Rubens Valente
A CPI dos Grampos, no Congresso Nacional, preocupa-se há meses com maletas e interceptações supostamente feitas pelas companhias telefônicas sem amparo judicial, mas os últimos saltos tecnológicos empurraram esses métodos para trás, no submundo das escutas clandestinas. A última onda são programas do tipo "cavalo-de-tróia", vendidos livremente na internet por preços que variam de 100 a 250 por ano. Inseridos num telefone celular, os programas simulam teleconferências, abrindo o áudio de conversas para o invasor.
"Cavalo-de-tróia" é um programa que, instalado, derruba as proteções do aparelho e abre espaço para o invasor.
O novo patamar do grampo de alta tecnologia foi debatido em seminário promovido no auditório JK, da Procuradoria Geral da República, em Brasília, pela organização não governamental Cipae (Comunidade de Inteligência Policial e Análise Evidencial), formada por investigadores do Ministério Público Federal, peritos da Polícia Federal, auditores da Caixa e do Banco Central e funcionários da Agência Brasileira de Inteligência, entre outros.

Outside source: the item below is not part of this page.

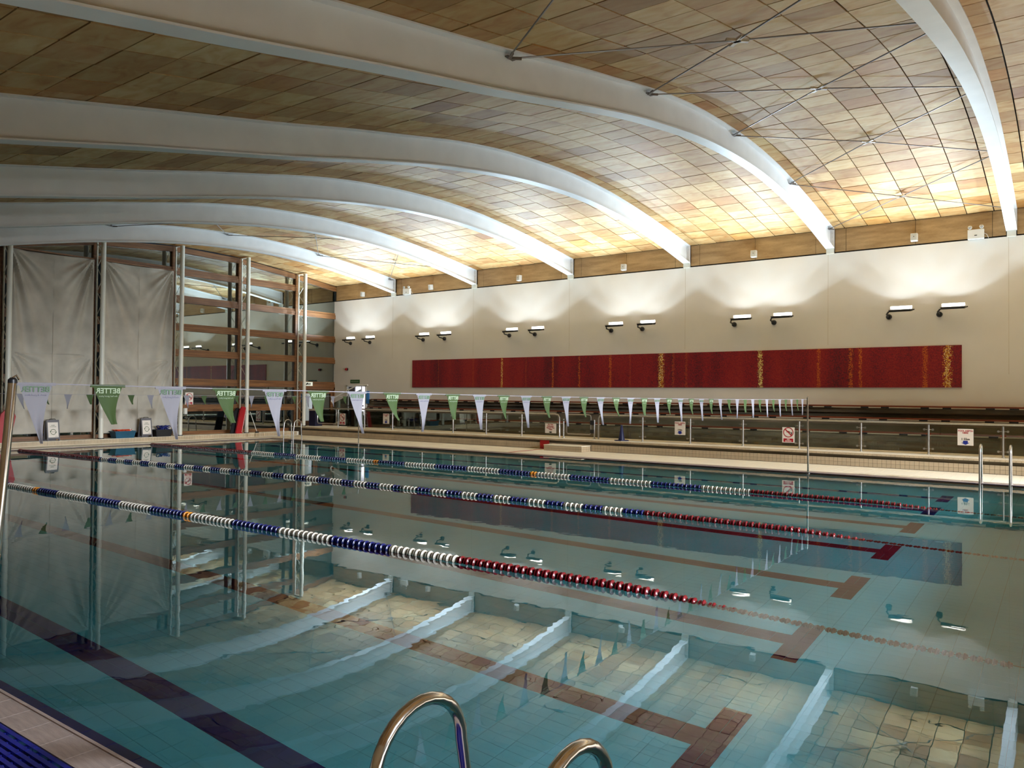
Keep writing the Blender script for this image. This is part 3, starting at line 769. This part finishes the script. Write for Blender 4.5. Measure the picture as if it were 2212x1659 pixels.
# stair rail towards the doorway
sr = empty('stair_rail', (-26.3, 22.3, ZW)); tag(sr, 'slanting steel stair rail rising to the white doorway', 'railing')
mk('handrail', MB().tube([(.44, 0, 1.0), (.34, 0, 1.09), (.42, 0, 1.20), (1.98, 0, 1.77), (2.60, 0, 1.77)], .027, 10), M_rail, sr, True)
for x, h in ((1.42, 1.55), (2.24, 1.75)):
    p = mk('post', MB().tube([(x, 0, 0), (x, 0, h)], .022, 8), M_rod, sr, True)
    for dz in (.5, .9): mk('clamp', MB().cbox((x-.08, 0, dz), (.05, .05, .05)).cbox((x+.08, 0, dz), (.05, .05, .05)), M_dark, p)
mk('glass_panel', MB().prism([(.5, .15), (2.2, .5), (2.2, 1.6), (.5, 1.0)], 'y', -.004, .004), M_clear, sr)

# ------------------------------------------------------------------ signs
def sign(name, x, y, z, w_, h_, parts, label, cat='sign', facing='y', board=None):
    s = empty(name, (x, y, z), 0 if facing == 'y' else pi/2); tag(s, label, cat)
    mk('board', MB().box(-w_/2, w_/2, 0, .008, -h_/2, h_/2), board or M_paper, s)
    for p in parts:
        if p[0] == 't':
            _, body, size, px, pz, m = p; put('lettering', text_mesh(body, size, m, bold=size*.03), s, (px, -.0015, pz), (pi/2, 0, 0))
        else:
            _, nm, mb, m = p; mk(nm, mb, m, s)
    return s
def ring(r0, r1, a0=0, a1=2*pi, n=32, cx=0, cz=0):
    b = MB()
    for i in range(n):
        t0 = a0+(a1-a0)*i/n; t1 = a0+(a1-a0)*(i+1)/n
        b.quad((cx+r0*cos(t0), -.002, cz+r0*sin(t0)), (cx+r1*cos(t0), -.002, cz+r1*sin(t0)), (cx+r1*cos(t1), -.002, cz+r1*sin(t1)), (cx+r0*cos(t1), -.002, cz+r0*sin(t1)))
    return b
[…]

Um site na internet, supostamente sediado em Taiwan (o endereço não será divulgado para não ajudar a propagar o arquivo), oferece programas do gênero em quatro versões. Pode ser comprado com cartão de crédito e baixado pelo site. Segundo a empresa, o programa ajuda a revelar "traição de mulheres e maridos", "impedir espionagem de empregados", além de "proteger crianças", já que os pais poderiam passar a ouvir as conversas dos filhos.

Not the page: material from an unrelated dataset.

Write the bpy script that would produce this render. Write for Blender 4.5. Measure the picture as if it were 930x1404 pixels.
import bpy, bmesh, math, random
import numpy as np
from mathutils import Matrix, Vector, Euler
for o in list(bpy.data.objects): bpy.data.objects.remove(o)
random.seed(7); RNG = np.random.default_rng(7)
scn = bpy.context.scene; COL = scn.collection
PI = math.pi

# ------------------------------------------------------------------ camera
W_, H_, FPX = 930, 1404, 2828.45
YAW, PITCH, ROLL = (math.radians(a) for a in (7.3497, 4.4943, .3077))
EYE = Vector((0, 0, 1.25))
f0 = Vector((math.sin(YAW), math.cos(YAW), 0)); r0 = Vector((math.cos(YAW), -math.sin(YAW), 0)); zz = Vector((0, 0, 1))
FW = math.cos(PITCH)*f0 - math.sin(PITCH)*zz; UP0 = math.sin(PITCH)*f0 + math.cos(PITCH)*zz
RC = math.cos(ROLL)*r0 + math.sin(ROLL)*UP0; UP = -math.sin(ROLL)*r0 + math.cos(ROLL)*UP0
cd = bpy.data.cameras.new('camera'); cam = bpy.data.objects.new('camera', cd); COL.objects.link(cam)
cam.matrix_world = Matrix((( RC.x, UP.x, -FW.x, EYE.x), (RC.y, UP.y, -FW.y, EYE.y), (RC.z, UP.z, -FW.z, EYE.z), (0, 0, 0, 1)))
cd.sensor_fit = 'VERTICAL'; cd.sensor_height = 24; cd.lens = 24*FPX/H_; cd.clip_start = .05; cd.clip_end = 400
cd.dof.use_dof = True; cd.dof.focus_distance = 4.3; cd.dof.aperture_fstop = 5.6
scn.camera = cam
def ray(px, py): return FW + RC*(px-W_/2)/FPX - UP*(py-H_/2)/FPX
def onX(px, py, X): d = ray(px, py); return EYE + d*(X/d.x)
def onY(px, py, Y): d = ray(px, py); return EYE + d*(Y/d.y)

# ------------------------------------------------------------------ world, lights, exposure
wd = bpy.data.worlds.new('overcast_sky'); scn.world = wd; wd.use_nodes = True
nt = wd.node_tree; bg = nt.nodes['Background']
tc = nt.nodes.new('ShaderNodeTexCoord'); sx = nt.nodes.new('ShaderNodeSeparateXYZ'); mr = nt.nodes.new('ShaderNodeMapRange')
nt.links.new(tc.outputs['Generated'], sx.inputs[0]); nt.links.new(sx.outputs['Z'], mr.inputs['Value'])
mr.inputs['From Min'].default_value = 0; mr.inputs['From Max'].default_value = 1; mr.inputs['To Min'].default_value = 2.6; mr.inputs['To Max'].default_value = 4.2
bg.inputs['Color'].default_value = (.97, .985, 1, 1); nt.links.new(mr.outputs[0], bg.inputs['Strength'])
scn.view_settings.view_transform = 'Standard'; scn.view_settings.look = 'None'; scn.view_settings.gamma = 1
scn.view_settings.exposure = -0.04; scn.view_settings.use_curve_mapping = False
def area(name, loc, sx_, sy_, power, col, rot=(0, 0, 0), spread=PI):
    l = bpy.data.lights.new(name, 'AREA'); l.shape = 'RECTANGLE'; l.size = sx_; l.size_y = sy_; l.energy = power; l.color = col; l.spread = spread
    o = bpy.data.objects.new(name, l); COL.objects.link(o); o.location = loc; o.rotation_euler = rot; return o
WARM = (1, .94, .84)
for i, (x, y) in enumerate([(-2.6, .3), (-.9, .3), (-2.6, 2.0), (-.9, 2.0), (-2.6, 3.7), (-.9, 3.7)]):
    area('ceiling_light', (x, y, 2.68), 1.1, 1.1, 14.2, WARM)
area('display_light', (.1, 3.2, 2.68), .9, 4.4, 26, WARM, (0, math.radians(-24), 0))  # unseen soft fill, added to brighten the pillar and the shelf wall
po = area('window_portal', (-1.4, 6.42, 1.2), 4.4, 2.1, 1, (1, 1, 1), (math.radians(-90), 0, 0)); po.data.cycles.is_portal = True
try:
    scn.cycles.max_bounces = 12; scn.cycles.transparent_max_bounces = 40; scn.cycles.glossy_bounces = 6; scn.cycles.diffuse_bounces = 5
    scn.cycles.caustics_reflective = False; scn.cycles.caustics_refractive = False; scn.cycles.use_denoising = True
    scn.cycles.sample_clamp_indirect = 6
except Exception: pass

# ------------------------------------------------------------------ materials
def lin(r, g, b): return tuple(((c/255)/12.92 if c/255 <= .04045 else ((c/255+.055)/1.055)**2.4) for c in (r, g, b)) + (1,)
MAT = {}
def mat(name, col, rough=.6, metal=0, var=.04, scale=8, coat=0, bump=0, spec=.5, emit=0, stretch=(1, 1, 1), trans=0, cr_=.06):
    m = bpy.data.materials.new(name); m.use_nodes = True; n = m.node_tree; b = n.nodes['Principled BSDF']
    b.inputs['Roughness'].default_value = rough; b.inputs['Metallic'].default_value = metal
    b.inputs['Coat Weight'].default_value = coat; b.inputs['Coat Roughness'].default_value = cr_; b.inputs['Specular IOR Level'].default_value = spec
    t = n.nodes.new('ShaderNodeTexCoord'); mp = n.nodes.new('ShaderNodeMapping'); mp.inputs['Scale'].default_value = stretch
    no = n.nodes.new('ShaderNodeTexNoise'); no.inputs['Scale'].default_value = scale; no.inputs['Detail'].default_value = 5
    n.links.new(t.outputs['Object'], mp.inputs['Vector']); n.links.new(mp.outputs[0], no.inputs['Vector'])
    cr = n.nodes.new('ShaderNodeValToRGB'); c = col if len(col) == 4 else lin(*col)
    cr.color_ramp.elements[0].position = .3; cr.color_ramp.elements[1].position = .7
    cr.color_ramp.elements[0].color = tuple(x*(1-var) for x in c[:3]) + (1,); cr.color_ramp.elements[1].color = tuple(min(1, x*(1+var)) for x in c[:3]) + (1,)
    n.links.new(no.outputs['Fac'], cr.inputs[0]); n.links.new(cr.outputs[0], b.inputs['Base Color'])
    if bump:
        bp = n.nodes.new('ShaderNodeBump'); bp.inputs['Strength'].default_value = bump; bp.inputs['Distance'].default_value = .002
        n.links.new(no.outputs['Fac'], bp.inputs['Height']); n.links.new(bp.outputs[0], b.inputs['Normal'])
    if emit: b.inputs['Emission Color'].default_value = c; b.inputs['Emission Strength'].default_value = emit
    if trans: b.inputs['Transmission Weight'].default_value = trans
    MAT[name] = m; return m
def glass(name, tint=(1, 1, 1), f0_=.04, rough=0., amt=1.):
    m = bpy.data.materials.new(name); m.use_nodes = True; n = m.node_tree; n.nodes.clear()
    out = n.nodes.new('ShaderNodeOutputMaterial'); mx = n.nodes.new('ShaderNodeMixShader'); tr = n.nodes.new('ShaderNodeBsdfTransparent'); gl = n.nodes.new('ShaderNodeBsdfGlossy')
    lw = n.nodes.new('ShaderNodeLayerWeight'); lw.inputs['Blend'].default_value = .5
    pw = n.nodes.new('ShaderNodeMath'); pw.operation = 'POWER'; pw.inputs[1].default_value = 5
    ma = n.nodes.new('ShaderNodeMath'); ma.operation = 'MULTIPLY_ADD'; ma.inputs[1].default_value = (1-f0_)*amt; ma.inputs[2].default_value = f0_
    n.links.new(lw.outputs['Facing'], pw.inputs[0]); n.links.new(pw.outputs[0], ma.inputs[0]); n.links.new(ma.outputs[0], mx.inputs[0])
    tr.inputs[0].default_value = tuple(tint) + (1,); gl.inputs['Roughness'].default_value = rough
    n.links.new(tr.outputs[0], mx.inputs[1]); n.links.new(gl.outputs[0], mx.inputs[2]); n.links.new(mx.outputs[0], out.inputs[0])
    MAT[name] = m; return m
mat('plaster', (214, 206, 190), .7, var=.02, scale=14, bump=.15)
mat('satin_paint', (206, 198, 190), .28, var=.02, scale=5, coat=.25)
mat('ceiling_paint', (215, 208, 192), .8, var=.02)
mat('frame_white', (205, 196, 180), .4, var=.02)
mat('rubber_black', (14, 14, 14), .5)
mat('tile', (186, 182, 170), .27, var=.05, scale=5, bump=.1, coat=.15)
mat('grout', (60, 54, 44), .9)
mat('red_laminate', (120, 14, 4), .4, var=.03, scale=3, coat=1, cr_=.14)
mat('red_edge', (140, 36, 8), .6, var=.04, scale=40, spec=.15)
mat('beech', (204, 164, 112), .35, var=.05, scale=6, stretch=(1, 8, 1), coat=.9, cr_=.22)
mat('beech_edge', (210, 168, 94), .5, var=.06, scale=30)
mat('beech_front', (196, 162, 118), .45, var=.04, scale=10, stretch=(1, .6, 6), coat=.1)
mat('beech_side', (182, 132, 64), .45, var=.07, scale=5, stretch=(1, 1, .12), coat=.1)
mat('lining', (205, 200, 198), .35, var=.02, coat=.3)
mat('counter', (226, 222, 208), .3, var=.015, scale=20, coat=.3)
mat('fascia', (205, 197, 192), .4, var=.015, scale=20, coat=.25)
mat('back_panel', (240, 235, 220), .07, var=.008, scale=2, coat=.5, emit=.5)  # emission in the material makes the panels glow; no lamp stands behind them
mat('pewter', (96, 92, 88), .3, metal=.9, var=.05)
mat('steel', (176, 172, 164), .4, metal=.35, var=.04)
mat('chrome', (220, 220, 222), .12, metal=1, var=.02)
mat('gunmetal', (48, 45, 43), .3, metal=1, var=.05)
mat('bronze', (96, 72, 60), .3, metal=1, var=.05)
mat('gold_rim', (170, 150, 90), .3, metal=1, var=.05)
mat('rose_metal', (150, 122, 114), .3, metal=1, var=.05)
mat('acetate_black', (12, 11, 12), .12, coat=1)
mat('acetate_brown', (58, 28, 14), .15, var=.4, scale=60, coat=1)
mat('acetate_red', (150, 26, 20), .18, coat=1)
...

Na versão "bug", diz o site, o programa possibilita o acionamento remoto do celular, que passaria a funcionar como um gravador do ambiente.
No seminário em Brasília, o empresário alemão Wilfried Hafner, dono de uma empresa que desenvolveu programas de criptografia, afirma ter criado, "apenas para demonstração", um programa que, acoplado ao "cavalo-de-tróia" já disponível, conseguiria invadir um celular por mensagens de texto.
A possibilidade de infecção pelo método explicado por Hafner não é consenso nos fóruns de debate especializados na internet. Especialistas dizem que não está comprovada essa possibilidade, porém reconhecem que programas "cavalo-de-tróia" possam ser usados para interceptações telefônicas, desde que o invasor consiga ter em mãos o aparelho.
Transcrições
A tecnologia que avança para facilitar o crime também melhora as ferramentas de combate ao crime. No seminário em Brasília, outra empresa que pretende fechar contratos com órgãos públicos e privados exibiu um avançado programa de computador de busca e interpretação de dados, uma espécie de super-Google.
Numa de suas versões mais avançadas, que custa cerca de R$ 1,8 milhão, o programa consegue transcrever áudios em português, em tempo real, com elevada margem de acerto. Órgãos públicos brasileiros com função investigativa, como o Ministério Público Federal, estudam adquirir módulos do programa para poder ganhar velocidade nas transcrições de telefonemas interceptados com ordem judicial. Hoje uma das críticas feitas por advogados de investigados é a ausência, nos processos, das íntegras dos telefonemas interceptados.
Presidente da Cipae, PF Renato Barbosa, diz que a entidade combate o "secretismo" nos setores do governo que atuam com dados da inteligência. "Todo conhecimento novo que obtivermos será compartilhado com outros investigadores".